B/R Aggro In Standard

After seeing a deck he hasn’t explored much win a Grand Prix, Sam decided he should try it out himself. Watch as he plays B/R Aggro to see if you should consider it for #SCGDAL!

After seeing a deck I haven’t explored much win a Grand Prix, I decided I should try it out myself, with Luis Navas’ exact list:

The first game played out exactly the way I feared, and then the second game went the way I hoped. In the third game, his sideboard cards bought him some valuable time, and I was still live to win the game with a Mogis’s Marauder up until the end. It’s worth noting that there’s a good chance that it was wrong to attack with the Thrill-Kill Assassin when I traded it with his 3/3 because I didn’t have any Xathrid Necromancers yet; if I’d waited, I might have gotten some Zombies out of it, and of course it would contribute to the total damage I could deal with Mogis’s Marauder. I attacked because I was worried about his devotion as well, which was a reasonable concern.
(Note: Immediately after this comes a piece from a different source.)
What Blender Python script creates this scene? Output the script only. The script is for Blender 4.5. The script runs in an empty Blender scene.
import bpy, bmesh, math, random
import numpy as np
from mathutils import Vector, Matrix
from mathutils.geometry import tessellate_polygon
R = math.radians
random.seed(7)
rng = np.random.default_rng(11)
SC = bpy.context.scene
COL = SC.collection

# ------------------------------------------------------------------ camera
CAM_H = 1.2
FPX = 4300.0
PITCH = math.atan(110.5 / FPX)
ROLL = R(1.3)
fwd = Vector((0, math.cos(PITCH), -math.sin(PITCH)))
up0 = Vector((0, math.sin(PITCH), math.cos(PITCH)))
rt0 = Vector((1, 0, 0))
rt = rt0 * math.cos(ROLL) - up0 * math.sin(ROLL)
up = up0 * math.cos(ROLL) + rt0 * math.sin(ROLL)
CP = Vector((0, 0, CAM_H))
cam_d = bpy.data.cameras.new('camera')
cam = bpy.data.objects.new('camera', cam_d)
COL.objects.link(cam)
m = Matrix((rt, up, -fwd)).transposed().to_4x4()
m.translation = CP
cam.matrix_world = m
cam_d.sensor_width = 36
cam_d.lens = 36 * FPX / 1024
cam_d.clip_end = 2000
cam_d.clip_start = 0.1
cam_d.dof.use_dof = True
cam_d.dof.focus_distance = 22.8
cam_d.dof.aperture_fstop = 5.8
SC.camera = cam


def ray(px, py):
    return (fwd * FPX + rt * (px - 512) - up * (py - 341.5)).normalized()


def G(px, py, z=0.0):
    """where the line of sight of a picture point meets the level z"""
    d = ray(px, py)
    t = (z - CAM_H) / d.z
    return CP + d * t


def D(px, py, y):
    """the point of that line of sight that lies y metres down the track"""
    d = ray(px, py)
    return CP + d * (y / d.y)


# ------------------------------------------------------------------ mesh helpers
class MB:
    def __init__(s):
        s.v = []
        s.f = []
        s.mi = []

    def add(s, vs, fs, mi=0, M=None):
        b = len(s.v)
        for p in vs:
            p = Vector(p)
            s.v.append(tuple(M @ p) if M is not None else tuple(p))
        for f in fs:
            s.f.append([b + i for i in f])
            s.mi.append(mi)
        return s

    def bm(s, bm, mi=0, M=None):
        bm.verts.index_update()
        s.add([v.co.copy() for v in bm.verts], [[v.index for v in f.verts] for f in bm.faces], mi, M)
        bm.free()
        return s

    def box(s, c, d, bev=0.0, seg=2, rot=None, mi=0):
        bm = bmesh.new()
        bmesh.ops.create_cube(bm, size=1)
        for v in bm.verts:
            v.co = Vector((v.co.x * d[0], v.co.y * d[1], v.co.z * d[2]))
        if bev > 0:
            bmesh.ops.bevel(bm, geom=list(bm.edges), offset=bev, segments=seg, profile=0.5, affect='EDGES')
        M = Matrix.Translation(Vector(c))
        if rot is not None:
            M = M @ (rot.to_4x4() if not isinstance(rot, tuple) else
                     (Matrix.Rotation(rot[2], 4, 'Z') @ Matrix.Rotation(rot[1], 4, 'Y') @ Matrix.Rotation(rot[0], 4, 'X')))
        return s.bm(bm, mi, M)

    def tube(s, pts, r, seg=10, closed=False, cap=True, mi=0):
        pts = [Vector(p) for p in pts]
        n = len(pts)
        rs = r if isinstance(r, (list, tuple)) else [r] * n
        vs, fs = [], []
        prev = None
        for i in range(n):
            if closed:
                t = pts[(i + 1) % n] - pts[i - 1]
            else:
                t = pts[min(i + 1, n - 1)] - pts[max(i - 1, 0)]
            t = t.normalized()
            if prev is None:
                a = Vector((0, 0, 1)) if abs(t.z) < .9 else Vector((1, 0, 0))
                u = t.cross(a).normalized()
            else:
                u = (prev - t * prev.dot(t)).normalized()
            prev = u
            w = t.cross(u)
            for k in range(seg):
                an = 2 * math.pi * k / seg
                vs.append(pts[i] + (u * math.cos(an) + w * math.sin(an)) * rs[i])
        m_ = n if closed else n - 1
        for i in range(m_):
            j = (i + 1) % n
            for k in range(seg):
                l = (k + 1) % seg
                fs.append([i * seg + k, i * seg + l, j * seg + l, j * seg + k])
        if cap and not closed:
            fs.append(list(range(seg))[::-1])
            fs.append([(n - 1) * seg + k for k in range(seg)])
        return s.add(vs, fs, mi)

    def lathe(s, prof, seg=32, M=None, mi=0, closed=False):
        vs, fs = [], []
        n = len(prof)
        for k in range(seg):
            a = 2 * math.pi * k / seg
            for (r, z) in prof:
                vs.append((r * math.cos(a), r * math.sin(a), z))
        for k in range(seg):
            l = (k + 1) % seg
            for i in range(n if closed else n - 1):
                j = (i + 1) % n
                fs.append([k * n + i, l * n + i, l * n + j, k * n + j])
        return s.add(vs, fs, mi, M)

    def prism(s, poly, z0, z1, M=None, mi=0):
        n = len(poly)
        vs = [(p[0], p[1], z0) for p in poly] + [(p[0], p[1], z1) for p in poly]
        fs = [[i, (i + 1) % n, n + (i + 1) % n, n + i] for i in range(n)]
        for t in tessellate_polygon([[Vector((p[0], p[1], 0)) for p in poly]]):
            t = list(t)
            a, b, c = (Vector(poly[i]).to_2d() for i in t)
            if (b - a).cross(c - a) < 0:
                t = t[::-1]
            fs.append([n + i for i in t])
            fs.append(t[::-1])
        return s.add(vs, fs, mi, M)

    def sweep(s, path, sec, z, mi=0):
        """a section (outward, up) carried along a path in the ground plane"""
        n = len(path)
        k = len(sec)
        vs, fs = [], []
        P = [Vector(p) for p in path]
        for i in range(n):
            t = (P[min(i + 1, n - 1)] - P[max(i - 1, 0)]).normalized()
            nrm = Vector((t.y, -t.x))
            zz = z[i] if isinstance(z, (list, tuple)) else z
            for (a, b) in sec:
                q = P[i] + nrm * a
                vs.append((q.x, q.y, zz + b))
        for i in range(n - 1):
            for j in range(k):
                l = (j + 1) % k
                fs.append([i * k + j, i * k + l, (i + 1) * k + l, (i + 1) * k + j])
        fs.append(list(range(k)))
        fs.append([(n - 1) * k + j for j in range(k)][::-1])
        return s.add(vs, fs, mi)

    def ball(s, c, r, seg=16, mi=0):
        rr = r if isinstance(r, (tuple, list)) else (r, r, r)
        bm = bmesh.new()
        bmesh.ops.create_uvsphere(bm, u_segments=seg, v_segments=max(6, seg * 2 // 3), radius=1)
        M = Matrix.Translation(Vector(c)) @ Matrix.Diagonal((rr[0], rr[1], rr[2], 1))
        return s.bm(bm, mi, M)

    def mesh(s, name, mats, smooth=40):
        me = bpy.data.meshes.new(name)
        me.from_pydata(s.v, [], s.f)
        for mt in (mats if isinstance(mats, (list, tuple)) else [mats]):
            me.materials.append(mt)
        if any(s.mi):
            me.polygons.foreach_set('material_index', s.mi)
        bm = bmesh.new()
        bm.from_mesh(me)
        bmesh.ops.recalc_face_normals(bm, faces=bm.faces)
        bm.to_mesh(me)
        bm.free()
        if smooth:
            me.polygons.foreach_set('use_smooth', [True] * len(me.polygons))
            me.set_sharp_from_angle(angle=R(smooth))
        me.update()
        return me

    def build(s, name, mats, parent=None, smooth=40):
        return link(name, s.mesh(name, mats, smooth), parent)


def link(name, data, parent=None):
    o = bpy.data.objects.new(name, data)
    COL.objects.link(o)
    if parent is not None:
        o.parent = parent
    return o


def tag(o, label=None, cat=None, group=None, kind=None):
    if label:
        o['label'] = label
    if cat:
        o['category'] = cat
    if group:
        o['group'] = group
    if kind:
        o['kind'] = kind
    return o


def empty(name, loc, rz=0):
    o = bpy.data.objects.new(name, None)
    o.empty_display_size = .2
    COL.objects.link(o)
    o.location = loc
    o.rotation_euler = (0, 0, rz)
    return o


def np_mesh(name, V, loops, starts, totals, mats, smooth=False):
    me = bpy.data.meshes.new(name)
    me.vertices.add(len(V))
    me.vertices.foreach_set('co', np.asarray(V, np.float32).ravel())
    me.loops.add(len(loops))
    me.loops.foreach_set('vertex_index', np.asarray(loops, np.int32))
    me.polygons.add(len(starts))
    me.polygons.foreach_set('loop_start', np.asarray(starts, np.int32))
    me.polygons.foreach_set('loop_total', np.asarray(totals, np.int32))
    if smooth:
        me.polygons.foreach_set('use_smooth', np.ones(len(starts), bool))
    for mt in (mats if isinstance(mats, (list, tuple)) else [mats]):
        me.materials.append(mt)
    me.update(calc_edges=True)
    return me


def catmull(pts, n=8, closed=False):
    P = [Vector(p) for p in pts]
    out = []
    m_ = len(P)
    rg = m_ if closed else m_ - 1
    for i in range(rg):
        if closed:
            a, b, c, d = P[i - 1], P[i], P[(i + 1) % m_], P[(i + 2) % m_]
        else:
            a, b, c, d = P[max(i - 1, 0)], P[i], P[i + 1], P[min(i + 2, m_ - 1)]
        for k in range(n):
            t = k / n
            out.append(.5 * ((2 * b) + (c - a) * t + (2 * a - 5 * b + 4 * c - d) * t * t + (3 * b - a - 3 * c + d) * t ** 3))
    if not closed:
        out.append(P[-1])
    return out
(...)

I think the decision is pretty close, but I don’t think it would have actually impacted the outcome of that game.

That matchup didn’t go as well as I expected. Part of that is that his sideboard Soldier of the Pantheons were incredible against me. It’s nothing new, but it’s definitely a direction Esper Control probably wants to go in for the moment.

This matchup is just the worst I can imagine. Most of his spells felt unbeatable individually.

It wasn’t going well, but at least I stuck with the deck long enough to get a win. The first game was another demonstration of how much this deck can fall apart against resistance if it draws a few too many lands. The second game my draw was perfect on the play, and he just died. I really thought I was going to lose the third game, but both of us just flooded out, so Exava was able to close the game very quickly.

While blue decks resonate for me and it feels pretty easy for me to get a hang of what they’re trying to do in each matchup, B/R Aggro is really the opposite end of the spectrum, and I generally felt helpless with this deck. I’d be inclined to take my results with a grain of salt given that, but I’m definitely not as afraid of this deck as I might have been after reading that it had done very well against blue decks in Santiago.